Copy out all of the material, matching it word for word.

[SOURCE DATA]:
________________________________________
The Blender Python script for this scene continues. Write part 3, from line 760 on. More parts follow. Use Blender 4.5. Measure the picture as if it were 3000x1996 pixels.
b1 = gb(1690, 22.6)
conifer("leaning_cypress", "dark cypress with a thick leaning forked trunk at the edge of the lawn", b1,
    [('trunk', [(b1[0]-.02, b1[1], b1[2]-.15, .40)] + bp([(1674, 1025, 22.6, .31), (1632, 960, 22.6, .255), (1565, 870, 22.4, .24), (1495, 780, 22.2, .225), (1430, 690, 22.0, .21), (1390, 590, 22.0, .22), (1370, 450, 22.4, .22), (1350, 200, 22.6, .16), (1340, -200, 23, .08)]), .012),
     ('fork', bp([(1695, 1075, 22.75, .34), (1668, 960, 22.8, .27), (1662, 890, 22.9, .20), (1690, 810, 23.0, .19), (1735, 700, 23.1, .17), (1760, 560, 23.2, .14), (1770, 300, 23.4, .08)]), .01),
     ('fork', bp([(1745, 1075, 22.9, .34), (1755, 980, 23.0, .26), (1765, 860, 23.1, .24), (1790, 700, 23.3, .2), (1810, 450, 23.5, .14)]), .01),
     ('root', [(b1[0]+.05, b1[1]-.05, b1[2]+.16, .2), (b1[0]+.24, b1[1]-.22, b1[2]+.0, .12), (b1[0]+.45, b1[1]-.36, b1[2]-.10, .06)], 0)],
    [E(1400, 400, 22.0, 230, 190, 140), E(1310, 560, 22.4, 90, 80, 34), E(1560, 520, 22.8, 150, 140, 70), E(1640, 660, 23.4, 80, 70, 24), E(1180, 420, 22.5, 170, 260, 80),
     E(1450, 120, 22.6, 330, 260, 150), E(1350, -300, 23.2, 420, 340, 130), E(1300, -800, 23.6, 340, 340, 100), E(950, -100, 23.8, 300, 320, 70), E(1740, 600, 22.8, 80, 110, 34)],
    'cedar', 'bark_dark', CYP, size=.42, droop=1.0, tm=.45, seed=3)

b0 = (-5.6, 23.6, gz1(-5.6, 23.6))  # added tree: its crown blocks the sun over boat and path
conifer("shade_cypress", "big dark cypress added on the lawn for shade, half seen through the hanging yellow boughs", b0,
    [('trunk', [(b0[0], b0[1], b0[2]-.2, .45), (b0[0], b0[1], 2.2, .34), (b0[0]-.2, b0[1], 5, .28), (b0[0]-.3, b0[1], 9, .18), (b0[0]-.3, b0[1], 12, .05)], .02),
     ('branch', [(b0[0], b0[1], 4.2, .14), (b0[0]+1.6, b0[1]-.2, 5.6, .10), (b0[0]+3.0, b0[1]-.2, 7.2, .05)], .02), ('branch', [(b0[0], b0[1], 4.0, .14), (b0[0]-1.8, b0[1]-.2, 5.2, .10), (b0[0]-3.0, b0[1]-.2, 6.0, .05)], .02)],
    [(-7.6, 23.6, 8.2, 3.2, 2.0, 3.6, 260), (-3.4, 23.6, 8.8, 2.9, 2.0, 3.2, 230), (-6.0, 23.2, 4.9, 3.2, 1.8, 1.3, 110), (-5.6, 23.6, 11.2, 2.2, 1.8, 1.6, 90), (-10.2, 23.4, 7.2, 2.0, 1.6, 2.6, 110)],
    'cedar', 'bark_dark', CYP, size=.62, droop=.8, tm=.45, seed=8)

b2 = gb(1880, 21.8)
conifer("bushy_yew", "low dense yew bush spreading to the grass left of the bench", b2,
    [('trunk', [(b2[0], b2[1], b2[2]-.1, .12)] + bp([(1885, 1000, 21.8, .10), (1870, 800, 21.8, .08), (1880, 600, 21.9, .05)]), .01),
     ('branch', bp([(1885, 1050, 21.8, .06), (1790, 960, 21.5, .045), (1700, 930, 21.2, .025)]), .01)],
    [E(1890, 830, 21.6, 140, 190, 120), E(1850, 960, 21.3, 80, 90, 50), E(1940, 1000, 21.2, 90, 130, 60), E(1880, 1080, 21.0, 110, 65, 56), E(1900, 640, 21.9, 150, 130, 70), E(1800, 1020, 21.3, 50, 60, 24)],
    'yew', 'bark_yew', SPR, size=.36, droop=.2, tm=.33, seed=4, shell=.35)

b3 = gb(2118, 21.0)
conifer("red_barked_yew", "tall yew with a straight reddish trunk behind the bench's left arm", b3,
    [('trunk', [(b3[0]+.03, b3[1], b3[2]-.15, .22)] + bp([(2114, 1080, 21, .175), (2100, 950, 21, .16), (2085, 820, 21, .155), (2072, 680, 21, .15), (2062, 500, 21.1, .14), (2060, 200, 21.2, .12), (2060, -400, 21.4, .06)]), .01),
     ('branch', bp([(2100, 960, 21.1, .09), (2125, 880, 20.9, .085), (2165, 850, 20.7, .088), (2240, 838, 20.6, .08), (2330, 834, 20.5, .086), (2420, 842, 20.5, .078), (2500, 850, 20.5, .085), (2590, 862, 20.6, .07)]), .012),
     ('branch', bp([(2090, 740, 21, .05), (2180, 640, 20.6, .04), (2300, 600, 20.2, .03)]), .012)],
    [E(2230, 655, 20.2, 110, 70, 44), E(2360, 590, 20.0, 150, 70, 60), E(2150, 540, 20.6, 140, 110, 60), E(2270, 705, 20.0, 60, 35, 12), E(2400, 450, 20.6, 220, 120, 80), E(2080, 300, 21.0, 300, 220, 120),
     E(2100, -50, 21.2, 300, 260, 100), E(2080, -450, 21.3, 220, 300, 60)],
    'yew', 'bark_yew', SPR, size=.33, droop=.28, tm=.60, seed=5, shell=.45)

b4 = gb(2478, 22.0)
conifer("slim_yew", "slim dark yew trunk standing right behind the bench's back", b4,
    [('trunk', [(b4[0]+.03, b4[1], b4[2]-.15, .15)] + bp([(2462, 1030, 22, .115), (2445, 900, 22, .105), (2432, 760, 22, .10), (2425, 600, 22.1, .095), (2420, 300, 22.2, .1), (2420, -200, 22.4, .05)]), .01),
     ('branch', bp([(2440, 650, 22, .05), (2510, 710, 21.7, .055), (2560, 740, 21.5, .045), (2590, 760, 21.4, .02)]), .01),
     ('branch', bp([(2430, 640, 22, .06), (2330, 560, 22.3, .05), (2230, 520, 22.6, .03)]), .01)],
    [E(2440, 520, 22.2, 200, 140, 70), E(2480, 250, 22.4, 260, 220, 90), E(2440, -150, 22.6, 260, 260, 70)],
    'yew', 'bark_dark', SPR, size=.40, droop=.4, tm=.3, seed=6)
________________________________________
[FULL RESPONSE]:
The Blender Python script for this scene continues. Write part 3, from line 760 on. More parts follow. Use Blender 4.5. Measure the picture as if it were 3000x1996 pixels.
b1 = gb(1690, 22.6)
conifer("leaning_cypress", "dark cypress with a thick leaning forked trunk at the edge of the lawn", b1,
    [('trunk', [(b1[0]-.02, b1[1], b1[2]-.15, .40)] + bp([(1674, 1025, 22.6, .31), (1632, 960, 22.6, .255), (1565, 870, 22.4, .24), (1495, 780, 22.2, .225), (1430, 690, 22.0, .21), (1390, 590, 22.0, .22), (1370, 450, 22.4, .22), (1350, 200, 22.6, .16), (1340, -200, 23, .08)]), .012),
     ('fork', bp([(1695, 1075, 22.75, .34), (1668, 960, 22.8, .27), (1662, 890, 22.9, .20), (1690, 810, 23.0, .19), (1735, 700, 23.1, .17), (1760, 560, 23.2, .14), (1770, 300, 23.4, .08)]), .01),
     ('fork', bp([(1745, 1075, 22.9, .34), (1755, 980, 23.0, .26), (1765, 860, 23.1, .24), (1790, 700, 23.3, .2), (1810, 450, 23.5, .14)]), .01),
     ('root', [(b1[0]+.05, b1[1]-.05, b1[2]+.16, .2), (b1[0]+.24, b1[1]-.22, b1[2]+.0, .12), (b1[0]+.45, b1[1]-.36, b1[2]-.10, .06)], 0)],
    [E(1400, 400, 22.0, 230, 190, 140), E(1310, 560, 22.4, 90, 80, 34), E(1560, 520, 22.8, 150, 140, 70), E(1640, 660, 23.4, 80, 70, 24), E(1180, 420, 22.5, 170, 260, 80),
     E(1450, 120, 22.6, 330, 260, 150), E(1350, -300, 23.2, 420, 340, 130), E(1300, -800, 23.6, 340, 340, 100), E(950, -100, 23.8, 300, 320, 70), E(1740, 600, 22.8, 80, 110, 34)],
    'cedar', 'bark_dark', CYP, size=.42, droop=1.0, tm=.45, seed=3)

b0 = (-5.6, 23.6, gz1(-5.6, 23.6))  # added tree: its crown blocks the sun over boat and path
conifer("shade_cypress", "big dark cypress added on the lawn for shade, half seen through the hanging yellow boughs", b0,
    [('trunk', [(b0[0], b0[1], b0[2]-.2, .45), (b0[0], b0[1], 2.2, .34), (b0[0]-.2, b0[1], 5, .28), (b0[0]-.3, b0[1], 9, .18), (b0[0]-.3, b0[1], 12, .05)], .02),
     ('branch', [(b0[0], b0[1], 4.2, .14), (b0[0]+1.6, b0[1]-.2, 5.6, .10), (b0[0]+3.0, b0[1]-.2, 7.2, .05)], .02), ('branch', [(b0[0], b0[1], 4.0, .14), (b0[0]-1.8, b0[1]-.2, 5.2, .10), (b0[0]-3.0, b0[1]-.2, 6.0, .05)], .02)],
    [(-7.6, 23.6, 8.2, 3.2, 2.0, 3.6, 260), (-3.4, 23.6, 8.8, 2.9, 2.0, 3.2, 230), (-6.0, 23.2, 4.9, 3.2, 1.8, 1.3, 110), (-5.6, 23.6, 11.2, 2.2, 1.8, 1.6, 90), (-10.2, 23.4, 7.2, 2.0, 1.6, 2.6, 110)],
    'cedar', 'bark_dark', CYP, size=.62, droop=.8, tm=.45, seed=8)

b2 = gb(1880, 21.8)
conifer("bushy_yew", "low dense yew bush spreading to the grass left of the bench", b2,
    [('trunk', [(b2[0], b2[1], b2[2]-.1, .12)] + bp([(1885, 1000, 21.8, .10), (1870, 800, 21.8, .08), (1880, 600, 21.9, .05)]), .01),
     ('branch', bp([(1885, 1050, 21.8, .06), (1790, 960, 21.5, .045), (1700, 930, 21.2, .025)]), .01)],
    [E(1890, 830, 21.6, 140, 190, 120), E(1850, 960, 21.3, 80, 90, 50), E(1940, 1000, 21.2, 90, 130, 60), E(1880, 1080, 21.0, 110, 65, 56), E(1900, 640, 21.9, 150, 130, 70), E(1800, 1020, 21.3, 50, 60, 24)],
    'yew', 'bark_yew', SPR, size=.36, droop=.2, tm=.33, seed=4, shell=.35)

b3 = gb(2118, 21.0)
conifer("red_barked_yew", "tall yew with a straight reddish trunk behind the bench's left arm", b3,
    [('trunk', [(b3[0]+.03, b3[1], b3[2]-.15, .22)] + bp([(2114, 1080, 21, .175), (2100, 950, 21, .16), (2085, 820, 21, .155), (2072, 680, 21, .15), (2062, 500, 21.1, .14), (2060, 200, 21.2, .12), (2060, -400, 21.4, .06)]), .01),
     ('branch', bp([(2100, 960, 21.1, .09), (2125, 880, 20.9, .085), (2165, 850, 20.7, .088), (2240, 838, 20.6, .08), (2330, 834, 20.5, .086), (2420, 842, 20.5, .078), (2500, 850, 20.5, .085), (2590, 862, 20.6, .07)]), .012),
     ('branch', bp([(2090, 740, 21, .05), (2180, 640, 20.6, .04), (2300, 600, 20.2, .03)]), .012)],
    [E(2230, 655, 20.2, 110, 70, 44), E(2360, 590, 20.0, 150, 70, 60), E(2150, 540, 20.6, 140, 110, 60), E(2270, 705, 20.0, 60, 35, 12), E(2400, 450, 20.6, 220, 120, 80), E(2080, 300, 21.0, 300, 220, 120),
     E(2100, -50, 21.2, 300, 260, 100), E(2080, -450, 21.3, 220, 300, 60)],
    'yew', 'bark_yew', SPR, size=.33, droop=.28, tm=.60, seed=5, shell=.45)

b4 = gb(2478, 22.0)
conifer("slim_yew", "slim dark yew trunk standing right behind the bench's back", b4,
    [('trunk', [(b4[0]+.03, b4[1], b4[2]-.15, .15)] + bp([(2462, 1030, 22, .115), (2445, 900, 22, .105), (2432, 760, 22, .10), (2425, 600, 22.1, .095), (2420, 300, 22.2, .1), (2420, -200, 22.4, .05)]), .01),
     ('branch', bp([(2440, 650, 22, .05), (2510, 710, 21.7, .055), (2560, 740, 21.5, .045), (2590, 760, 21.4, .02)]), .01),
     ('branch', bp([(2430, 640, 22, .06), (2330, 560, 22.3, .05), (2230, 520, 22.6, .03)]), .01)],
    [E(2440, 520, 22.2, 200, 140, 70), E(2480, 250, 22.4, 260, 220, 90), E(2440, -150, 22.6, 260, 260, 70)],
    'yew', 'bark_dark', SPR, size=.40, droop=.4, tm=.3, seed=6)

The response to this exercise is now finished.